Сцены и трудности не скрыли, однако, от супругов одного факта: в Москве их отношения значительно улучшились, потому что они оставались вместе гораздо больше, чем в Петербурге. Сознание это укрепило в Анне Григорьевне желание поехать заграницу и провести хотя бы два-три месяца в уединении: то был единственный верный способ успокоиться, отдохнуть от пережитых волнений и привыкнуть к мужу и физически и нравственно. Но когда они вернулись в Петербург и объявили о своем намерении, в семье поднялся шум и возмущение. В два дня выяснилось, что родственникам и наиболее крикливым кредиторам придется оставить до отъезда тысячу сто рублей, а весь аванс, полученный из "Русского Вестника", не превышал тысячи. Паша и Эмилия Федоровна начали отговаривать Достоевского от "безумного плана" и убеждать его, что он не имеет права тратить последние деньги на блажь молодой жены. А когда пошли разговоры о {241} моральном долге перед семьей покойного брата, он пал духом, заколебался и уже собирался отказаться от заграничной поездки. Проект общей дачи вновь был поставлен на обсуждение на семейных советах.

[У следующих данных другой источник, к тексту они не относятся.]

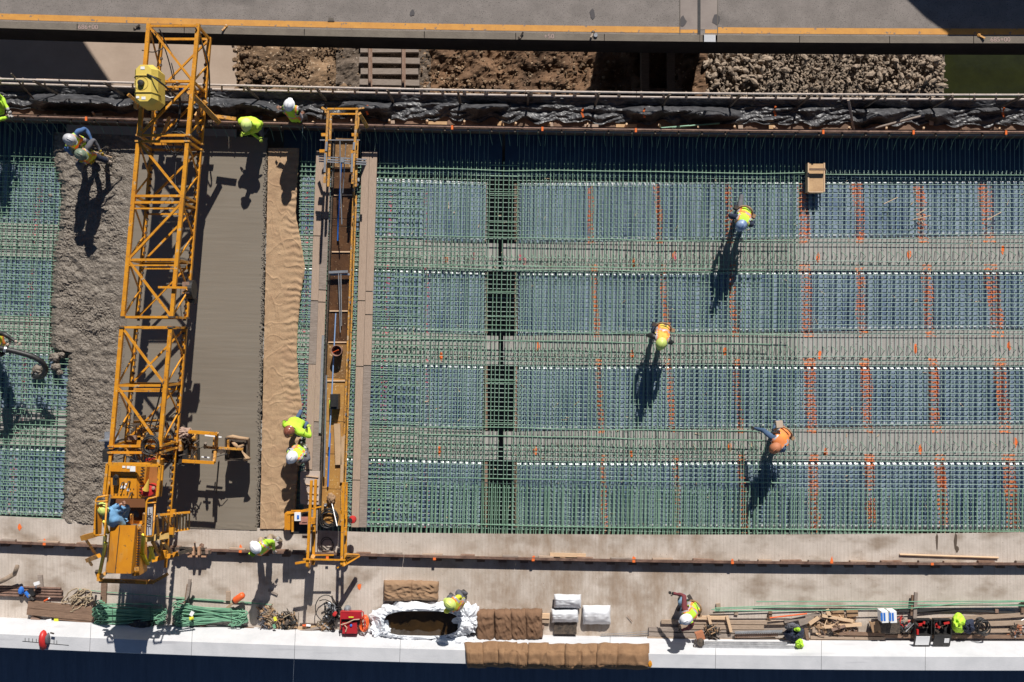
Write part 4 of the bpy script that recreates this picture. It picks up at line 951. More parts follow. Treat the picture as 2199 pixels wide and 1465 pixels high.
# upper end legs and arms
for (a, b, za, zb, w_) in (((275, 203), (297, 222), 2.3, 2.1, .07), ((406, 197), (470, 263), 2.2, 1.0, .11), ((428, 240), (442, 218), 1.4, 1.5, .10), ((297, 195), (293, 232), 1.9, 1.5, .10), ((462, 250), (507, 256), 1.0, 1.0, .08), ((350, 290), (364, 252), 1.2, 1.6, .06), ((352, 176), (412, 176), 2.1, 2.1, .06), ((355, 190), (410, 188), 1.6, 1.6, .10), ((330, 230), (328, 268), 1.2, .6, .07), ((424, 245), (430, 285), 1.2, .6, .12), ((350, 219), (385, 221), .9, .9, .06)):
    mb = MB(); mb.bar(P(*a, za), P(*b, zb), w_, w_); part(mb, 'leg_arm', YEL2, pm)
for (x, y) in ((318, 262), (440, 266)):
    mb = MB(); c = P(x, y, .68); mb.cyl(c + Vector((0, -.05, 0)), c + Vector((0, .05, 0)), .09, 14); mb.box(c + Vector((0, .04, .05)), (.4, .06, .08)); part(mb, 'bogie_wheel', DRK, pm)
mb = MB(); mb.box(P(376, 206, 1.2), (.7, .3, .22)); part(mb, 'drive_housing', DRK, pm)
mb = MB(); mb.cyl(P(389, 192, 1.7), P(389, 192, 1.85), .055, 12); part(mb, 'blue_cap', BLUE, pm)
mb = MB(); mb.tube([P(355, 206, 1.6), P(365, 210, 1.7), P(383, 207, 1.6)], .012, 6); part(mb, 'white_hose', WHITE, pm)
# tank
tk2 = thing('water_tank', 'pale yellow polyethylene tank with black lid, strapped on the upper end of the truss', 'tank', P(326, 192, 2.2))
def oct_(cx_, cy_, wx, wy, c_): return [(cx_ - wx, cy_ - wy + c_), (cx_ - wx + c_, cy_ - wy), (cx_ + wx - c_, cy_ - wy), (cx_ + wx, cy_ - wy + c_), (cx_ + wx, cy_ + wy - c_), (cx_ + wx - c_, cy_ + wy), (cx_ - wx + c_, cy_ + wy), (cx_ - wx, cy_ + wy - c_)]
c = P(327, 192, 2.45)
mb = MB()
n8 = 8
def loft(levels):
    vs = []; 
    for (wx, wy, ch, z) in levels: vs += [Vector((p[0], p[1], z)) for p in oct_(c.x, c.y, wx, wy, ch)]
    fs = [(i * 8 + k, i * 8 + (k + 1) % 8, (i + 1) * 8 + (k + 1) % 8, (i + 1) * 8 + k) for i in range(len(levels) - 1) for k in range(8)] + [tuple(range(7, -1, -1)), tuple((len(levels) - 1) * 8 + k for k in range(8))]
    mb.add(vs, fs)
loft([(.24, .44, .12, 2.3), (.26, .46, .12, 2.36), (.26, .46, .12, 2.80), (.17, .40, .08, 2.98)])
part(mb, 'tank_body', TANKM, tk2)
for dy in (.17, -.20): mb = MB(); mb.tube([c + Vector((-.27, dy, .2)), c + Vector((-.265, dy, .36)), c + Vector((-.17, dy, .545)), c + Vector((.17, dy, .545)), c + Vector((.265, dy, .36)), c + Vector((.27, dy, .2))], .012, 6); part(mb, 'rib', mat('tank_rib', (.52, .38, .07), .6), tk2)
mb = MB(); mb.lathe(Vector((c.x - .05, c.y, 2.98)), [(0, .08), (.065, .07), (.075, 0)], 16); part(mb, 'lid', BLK, tk2)
mb = MB(); mb.lathe(Vector((c.x - .05, c.y, 2.975)), [(.14, .012), (.155, .012), (.155, 0)], 24); part(mb, 'lid_ring', mat('tank_ring', (.45, .32, .06), .6), tk2)
for (dx, dy, s_) in ((-.02, .34, .09), (-.13, -.31, .07), (.0, -.33, .09)): mb = MB(); mb.box(Vector((c.x + dx, c.y + dy, 2.985)), (s_, s_ * .7, .006)); part(mb, 'sticker', WHITE, tk2)
mb = MB(); mb.tube([P(316, 160, 3.0), P(330, 166, 3.02), P(352, 183, 2.9), P(372, 200, 2.3), P(385, 212, 2.0)], .022, 8); part(mb, 'suction_hose', BLK, tk2, smooth=True)
# hoses along the upper end
def hose(pts, r, lab, m=BLK):
    out = []
    for i in range(len(pts) - 1):
        a, b = Vector(pts[i]), Vector(pts[i + 1])
        p0 = Vector(pts[i - 1]) if i else a; p3 = Vector(pts[i + 2]) if i + 2 < len(pts) else b
        for k in range(6):
            t = k / 6; out.append(.5 * ((2 * a) + (-p0 + b) * t + (2 * p0 - 5 * a + 4 * b - p3) * t * t + (-p0 + 3 * a - 3 * b + p3) * t ** 3))
    out.append(Vector(pts[-1])); mb = MB(); mb.tube(out, r, 6)
    return solo(mb, 'hose', m, lab, 'hose', smooth=True)
hose([P(332, 70, 2.3), P(350, 95, 1.9), P(362, 130, 1.7), P(372, 170, 1.6)], .014, 'black hose hanging inside the top bay of the truss, nearest the tank')
hose([P(342, 62, 2.2), P(360, 100, 2), P(385, 140, 2), P(412, 175, 2.1)], .016, 'black hose crossing the top bay of the truss from left to right')
hose([P(420, 60, 2.3), P(432, 90, 2.0), P(446, 130, 1.9), P(450, 180, 1.5), P(449, 232, 1.0)], .02, 'thick black hose hanging outside the right upper chord')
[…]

И вот тогда Анна Григорьевна неожиданно показала скрытую силу своего характера и решилась на крайнюю меру. Она инстинктивно знала, что дело идет о спасении их союза, и готова была всем для этого пожертвовать. Мать ее поняла и поддержала, и Анна Григорьевна сделала то, чего ей никогда не могли простить друзья: она заложила все, на что ушли деньги ее приданого - мебель, серебро, вещи, платья, все, что она выбирала и покупала с такой радостью и надеждой. Заклад был устроен в два дня, и 14 апреля, к изумлению и негодованию родни, Достоевские выехали заграницу. Они собирались провести в Европе три месяца, а вернулись оттуда через четыре с лишком года. Но за эти четыре года они успели позабыть о неудачном начале их совместной жизни: она превратилась теперь в тесное, счастливое и прочное содружество.
{242}
ГЛАВА ШЕСТАЯ
Достоевский покинул Россию в очень нервном состоянии. Денег у него оставалось немного, надежды на будущий заработок были смутны, впереди всё расплывалось, как в тумане. Здоровье было очень расшатано. События последних двух лет истощили его физически, а усилие, затраченное на "Преступление и наказание" и "Игрока", исчерпало его творчески. Как многие художники, он испытывал после окончания большой работы пустоту и тоску. Он не знал, что делать с собой, о чем писать, как устроить жизнь, как развязаться с долгами. Он уже ехал по Германии, а всё еще жил недавними интересами петербургской жизни, говорил жене о кредиторах, устройстве племянников, о журналах и издателях.
"Я уезжал со смертью в душе, - признался он через четыре месяца А. Н. Майкову, - один, без материала, с юным созданием, которое с наивной радостью стремилось разделить со мною странническую жизнь; но ведь я видел, что в этой наивной радости много неопытного и первой горячки, и это меня смущало и мучило очень. Я боялся, что Анна Григорьевна соскучится вдвоем со мной. А ведь мы действительно до сих пор только одни вдвоем. На себя же я не надеялся, характер мой больной и я предполагал, что она со мной измучается. Нота бене: правда, Анна Григорьевна оказалась и сильнее, и глубже, чем я ее знал и рассчитывал, и во многих случаях была просто ангелом-хранителем {243} моим, но в то же время много детского и двадцатилетнего, что прекрасно и естественно необходимо, но чему я вряд ли имею силы и способность ответить. Всё это мне мерещилось при отъезде, и хотя, повторяю Анна Григорьевна оказалась и сильнее и лучше, чем я думал, но я все-таки и до сих пор не спокоен. Наконец, наши малые средства смущали меня".